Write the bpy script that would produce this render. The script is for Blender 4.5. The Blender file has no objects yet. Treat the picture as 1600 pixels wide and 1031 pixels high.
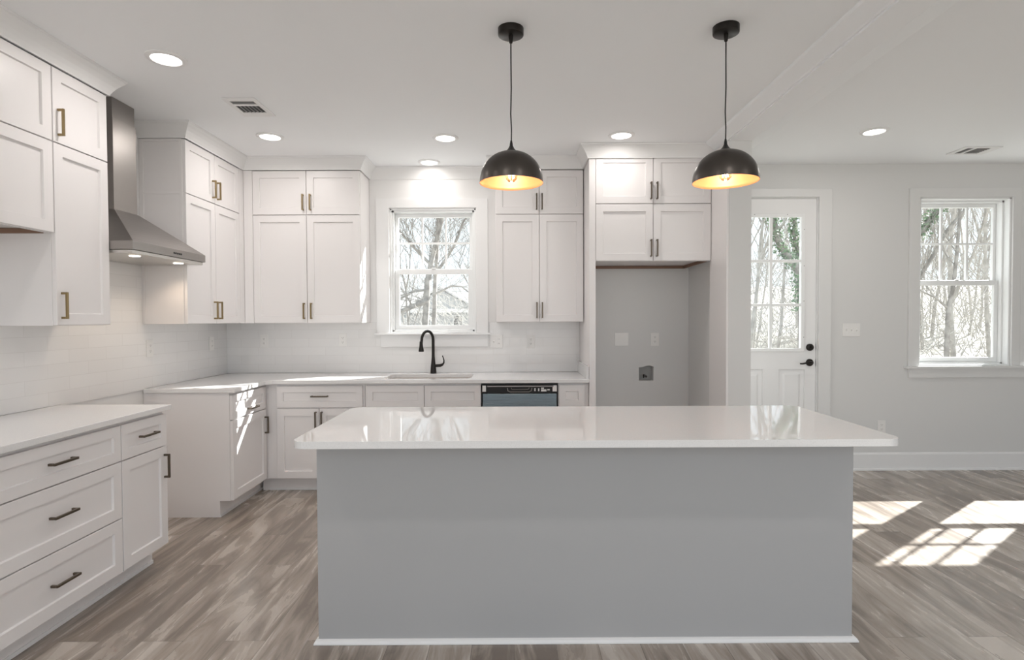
import bpy, bmesh, math, random
from mathutils import Vector, Matrix

C = bpy.context.scene.collection
SC = bpy.context.scene
PI = math.pi

# ------------------------------------------------------------------ camera
F_PX, CX, CY, EZ = 886.0, 803.7, 518.6, 1.3915
YAW, PITCH, ROLL = -.0026, -.0218, -.0041
def cam_matrix():
    cy, sy = math.cos(YAW), math.sin(YAW); cp, sp = math.cos(PITCH), math.sin(PITCH); cr, sr = math.cos(ROLL), math.sin(ROLL)
    R = Matrix(((cr, 0, sr), (0, 1, 0), (-sr, 0, cr))) @ Matrix(((1, 0, 0), (0, cp, sp), (0, -sp, cp))) @ Matrix(((cy, sy, 0), (-sy, cy, 0), (0, 0, 1)))
    right, fwd, up = R[0], R[1], R[2]
    M = Matrix(((right[0], up[0], -fwd[0]), (right[1], up[1], -fwd[1]), (right[2], up[2], -fwd[2])))
    return Matrix.Translation((0, 0, EZ)) @ M.to_4x4()
cam_d = bpy.data.cameras.new('camera'); cam = bpy.data.objects.new('camera', cam_d); C.objects.link(cam)
cam.matrix_world = cam_matrix()
cam_d.sensor_width = 36; cam_d.lens = 36 * F_PX / 1600
cam_d.shift_x = -(CX - 800) / 1600; cam_d.shift_y = (CY - 515.5) / 1600
cam_d.clip_start = .05; cam_d.clip_end = 500
SC.camera = cam

# ------------------------------------------------------------------ world, sun, exposure
WORLD, SUN, EXPO = 2.0, 27.0, -.44
w = bpy.data.worlds.new('sky'); SC.world = w; w.use_nodes = True
bg = w.node_tree.nodes['Background']; bg.inputs[0].default_value = (.88, .94, 1, 1); bg.inputs[1].default_value = WORLD
sd = bpy.data.lights.new('sun', 'SUN'); sd.energy = SUN; sd.angle = math.radians(.53); sd.color = (1, .985, .96)
sun = bpy.data.objects.new('sun', sd); C.objects.link(sun)
sun.rotation_euler = Vector((-1.18, -.893, -1)).to_track_quat('-Z', 'Y').to_euler()
sun.location = (9, 12, 9)
vs = SC.view_settings
vs.view_transform = 'Standard'; vs.look = 'None'; vs.exposure = EXPO; vs.gamma = 1; vs.use_curve_mapping = False
cyc = SC.cycles
cyc.max_bounces = 10; cyc.diffuse_bounces = 7; cyc.glossy_bounces = 4; cyc.transmission_bounces = 6; cyc.transparent_max_bounces = 8
cyc.use_denoising = True; cyc.sample_clamp_indirect = 10
cyc.caustics_refractive = False; cyc.blur_glossy = .4

# ------------------------------------------------------------------ materials
def mat(name, col, rough=.5, metal=0, spec=.5, emit=None, es=0, **k):
    m = bpy.data.materials.new(name); m.use_nodes = True
    b = m.node_tree.nodes['Principled BSDF']
    b.inputs['Base Color'].default_value = (*col, 1); b.inputs['Roughness'].default_value = rough
    b.inputs['Metallic'].default_value = metal; b.inputs['Specular IOR Level'].default_value = spec
    if emit: b.inputs['Emission Color'].default_value = (*emit, 1); b.inputs['Emission Strength'].default_value = es
    for a, v in k.items(): b.inputs[a.replace('_', ' ')].default_value = v
    return m
def nodes(m): return m.node_tree.nodes, m.node_tree.links, m.node_tree.nodes['Principled BSDF']
def coords(N, L, order='XYZ', scale=(1, 1, 1)):
    tc = N.new('ShaderNodeTexCoord'); sx = N.new('ShaderNodeSeparateXYZ'); cb = N.new('ShaderNodeCombineXYZ')
    L.new(tc.outputs['Object'], sx.inputs[0])
    for i, a in enumerate(order):
        if a in 'XYZ':
            mu = N.new('ShaderNodeMath'); mu.operation = 'MULTIPLY'; mu.inputs[1].default_value = scale[i]
            L.new(sx.outputs[a], mu.inputs[0]); L.new(mu.outputs[0], cb.inputs[i])
    return cb.outputs[0]
def bumpy(m, scale, strength, dist=.002):
    N, L, b = nodes(m)
    n = N.new('ShaderNodeTexNoise'); n.inputs['Scale'].default_value = scale; n.inputs['Detail'].default_value = 3
    tc = N.new('ShaderNodeTexCoord'); L.new(tc.outputs['Object'], n.inputs['Vector'])
    bp = N.new('ShaderNodeBump'); bp.inputs['Strength'].default_value = strength; bp.inputs['Distance'].default_value = dist
    L.new(n.outputs['Fac'], bp.inputs['Height']); L.new(bp.outputs[0], b.inputs['Normal'])
    return m
M_WALL = bumpy(mat('grey wall paint', (.69, .69, .685), .65), 180, .06)
M_WALLW = bumpy(mat('white wall paint', (.78, .775, .77), .6), 180, .06)
M_CEIL = bumpy(mat('ceiling paint', (.89, .905, .92), .8), 120, .05)
M_WTRIM = mat('backlit trim paint', (.72, .72, .715), .4)  # light trim with the grey of its backlit face put into the colour
M_TRIM = mat('white trim paint', (.80, .80, .80), .38)
M_CAB = bumpy(mat('cabinet white lacquer', (.79, .768, .765), .36), 60, .015)
M_ISL = bumpy(mat('island grey paint', (.42, .42, .425), .6), 140, .05)
M_SASH = mat('white vinyl sash', (.82, .83, .83), .35)
M_BRASS = mat('aged brass', (.30, .225, .12), .33, 1)
M_BRONZE = mat('dark bronze', (.14, .115, .09), .36, 1)
M_BLACK = mat('oil rubbed bronze', (.022, .019, .017), .3, .6)
M_WOODRAW = mat('raw wood edge', (.22, .13, .09), .6)
M_DARK = mat('dark void', (.03, .03, .03), .7)
M_PLATE = mat('white plastic plate', (.80, .79, .775), .35)
M_SLOT = mat('socket slots', (.25, .24, .23), .5)
M_SINK = mat('sink', (.62, .58, .55), .3, .15)
M_RUBBER = mat('black plastic', (.012, .012, .013), .28)
M_LENS = mat('light lens', (1, 1, 1), .4, emit=(1, .95, .88), es=14)
M_FIL = mat('filament', (1, .7, .3), .4, emit=(1, .62, .28), es=90)
M_HOODLED = mat('hood lamp lens', (1, 1, 1), .4, emit=(1, .88, .72), es=16)
M_GLASS = mat('clear glass', (1, 1, 1), .0, Transmission_Weight=1.0, IOR=1.45)

def pane_material():
    m = bpy.data.materials.new('window glass'); m.use_nodes = True
    N, L = m.node_tree.nodes, m.node_tree.links; N.clear()
    o = N.new('ShaderNodeOutputMaterial'); mx = N.new('ShaderNodeMixShader'); t = N.new('ShaderNodeBsdfTransparent')
    g = N.new('ShaderNodeBsdfGlossy'); g.inputs['Roughness'].default_value = .01; g.inputs[0].default_value = (1, 1, 1, 1)
    lw = N.new('ShaderNodeLayerWeight'); lw.inputs[0].default_value = .5
    pw = N.new('ShaderNodeMath'); pw.operation = 'POWER'; pw.inputs[1].default_value = 5; fr = N.new('ShaderNodeMath'); fr.operation = 'MULTIPLY_ADD'; fr.inputs[1].default_value = .9; fr.inputs[2].default_value = .03
    L.new(lw.outputs['Facing'], pw.inputs[0]); L.new(pw.outputs[0], fr.inputs[0])
    t.inputs[0].default_value = (.97, .985, .98, 1)
    L.new(fr.outputs[0], mx.inputs[0]); L.new(t.outputs[0], mx.inputs[1]); L.new(g.outputs[0], mx.inputs[2]); L.new(mx.outputs[0], o.inputs[0])
    return m
M_PANE = pane_material()

def quartz():
    m = mat('white quartz', (.78, .765, .755), .04)
    N, L, b = nodes(m)
    n = N.new('ShaderNodeTexNoise'); n.inputs['Scale'].default_value = 260; n.inputs['Detail'].default_value = 2
    L.new(coords(N, L), n.inputs['Vector'])
    r = N.new('ShaderNodeValToRGB'); r.color_ramp.elements[0].position = .3; r.color_ramp.elements[0].color = (.73, .722, .718, 1)
    r.color_ramp.elements[1].position = .5; r.color_ramp.elements[1].color = (.782, .776, .773, 1)
    L.new(n.outputs['Fac'], r.inputs[0]); L.new(r.outputs[0], b.inputs['Base Color'])
    return m
M_QUARTZ = quartz()

def tile(order):
    m = mat('subway tile ' + order, (.78, .775, .77), .13)
    N, L, b = nodes(m); v = coords(N, L, order)
    br = N.new('ShaderNodeTexBrick'); br.inputs['Scale'].default_value = 1
    br.inputs['Brick Width'].default_value = .3048; br.inputs['Row Height'].default_value = .0785
    br.inputs['Mortar Size'].default_value = .0014; br.inputs['Mortar Smooth'].default_value = .3; br.inputs['Bias'].default_value = 0
    br.inputs['Color1'].default_value = (.775, .768, .762, 1); br.inputs['Color2'].default_value = (.80, .795, .79, 1)
    br.inputs['Mortar'].default_value = (.72, .71, .70, 1)
    mp = N.new('ShaderNodeMapping'); mp.inputs['Location'].default_value = (.03, -.915 % .0785, 0)
    L.new(v, mp.inputs[0]); L.new(mp.outputs[0], br.inputs['Vector'])
    n = N.new('ShaderNodeTexNoise'); n.inputs['Scale'].default_value = 14; L.new(v, n.inputs['Vector'])
    mu = N.new('ShaderNodeMath'); mu.operation = 'MULTIPLY_ADD'; mu.inputs[1].default_value = -1.0
    L.new(br.outputs['Fac'], mu.inputs[0])
    sc = N.new('ShaderNodeMath'); sc.operation = 'MULTIPLY'; sc.inputs[1].default_value = .5; L.new(n.outputs['Fac'], sc.inputs[0]); L.new(sc.outputs[0], mu.inputs[2])
    bp = N.new('ShaderNodeBump'); bp.inputs['Strength'].default_value = .4; bp.inputs['Distance'].default_value = .001
    L.new(mu.outputs[0], bp.inputs['Height']); L.new(bp.outputs[0], b.inputs['Normal']); L.new(br.outputs['Color'], b.inputs['Base Color'])
    return m
M_TILE_X, M_TILE_Y = tile('XZ0'), tile('YZ0')

def floor_mat():
    m = mat('vinyl plank', (.38, .32, .27), .33, spec=.9)
    N, L, b = nodes(m)
    v = coords(N, L, 'YX0')
    br = N.new('ShaderNodeTexBrick'); br.inputs['Scale'].default_value = 1; br.offset = .37; br.offset_frequency = 2
    br.inputs['Brick Width'].default_value = 1.22; br.inputs['Row Height'].default_value = .18
    br.inputs['Mortar Size'].default_value = .0012; br.inputs['Mortar Smooth'].default_value = .1; br.inputs['Bias'].default_value = 0
    br.inputs['Color1'].default_value = (0, 0, 0, 1); br.inputs['Color2'].default_value = (1, 1, 1, 1); br.inputs['Mortar'].default_value = (.5, .5, .5, 1)
    L.new(v, br.inputs['Vector'])
    # grain: noise stretched along each plank, shifted from plank to plank
    gv = coords(N, L, 'XYZ', (6.5, .95, 1))
    ad = N.new('ShaderNodeVectorMath'); ad.operation = 'ADD'; sc = N.new('ShaderNodeVectorMath'); sc.operation = 'SCALE'; sc.inputs['Scale'].default_value = 7
    L.new(br.outputs['Color'], sc.inputs[0]); L.new(gv, ad.inputs[0]); L.new(sc.outputs[0], ad.inputs[1])
    n1 = N.new('ShaderNodeTexNoise'); n1.inputs['Scale'].default_value = 1.1; n1.inputs['Detail'].default_value = 6; n1.inputs['Roughness'].default_value = .6; n1.inputs['Distortion'].default_value = 1.6
    L.new(ad.outputs[0], n1.inputs['Vector'])
    g2 = coords(N, L, 'XYZ', (70, 3.2, 1)); n2 = N.new('ShaderNodeTexNoise'); n2.inputs['Scale'].default_value = 1; n2.inputs['Detail'].default_value = 4
    L.new(g2, n2.inputs['Vector'])
    rp = N.new('ShaderNodeValToRGB'); e = rp.color_ramp.elements
    e[0].position = .34; e[0].color = (.20, .162, .133, 1); e[1].position = .68; e[1].color = (.53, .475, .425, 1)
    x = e.new(.5); x.color = (.36, .305, .258, 1)
    ma = N.new('ShaderNodeMath'); ma.operation = 'MULTIPLY_ADD'; ma.inputs[1].default_value = .22
    L.new(br.outputs['Color'], ma.inputs[0])
    m2 = N.new('ShaderNodeMath'); m2.operation = 'MULTIPLY_ADD'; m2.inputs[1].default_value = .16
    L.new(n2.outputs['Fac'], m2.inputs[0]); L.new(n1.outputs['Fac'], m2.inputs[2])
    m3 = N.new('ShaderNodeMath'); m3.operation = 'ADD'; m3.inputs[1].default_value = -.19
    L.new(m2.outputs[0], m3.inputs[0]); L.new(m3.outputs[0], ma.inputs[2]); L.new(ma.outputs[0], rp.inputs[0])
    mx = N.new('ShaderNodeMix'); mx.data_type = 'RGBA'; L.new(br.outputs['Fac'], mx.inputs['Factor']); L.new(rp.outputs[0], mx.inputs['A']); mx.inputs['B'].default_value = (.16, .13, .11, 1)
    L.new(mx.outputs['Result'], b.inputs['Base Color'])
    rr = N.new('ShaderNodeMath'); rr.operation = 'MULTIPLY_ADD'; rr.inputs[1].default_value = .18; rr.inputs[2].default_value = .17
    L.new(n1.outputs['Fac'], rr.inputs[0]); L.new(rr.outputs[0], b.inputs['Roughness'])
    bp = N.new('ShaderNodeBump'); bp.inputs['Strength'].default_value = .25; bp.inputs['Distance'].default_value = .001
    L.new(n2.outputs['Fac'], bp.inputs['Height']); L.new(bp.outputs[0], b.inputs['Normal'])
    return m
M_FLOOR = floor_mat()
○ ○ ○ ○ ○
§ **WHAT TO DO**: Your task is to return the lines above, from the first one up to and including the line containing "PI = math.pi", minus any pictures.

§ **OUTPUT FOR THIS EXERCISE**:
Write the bpy script that would produce this render. The script is for Blender 4.5. The Blender file has no objects yet. Treat the picture as 1600 pixels wide and 1031 pixels high.
import bpy, bmesh, math, random
from mathutils import Vector, Matrix

C = bpy.context.scene.collection
SC = bpy.context.scene
PI = math.pi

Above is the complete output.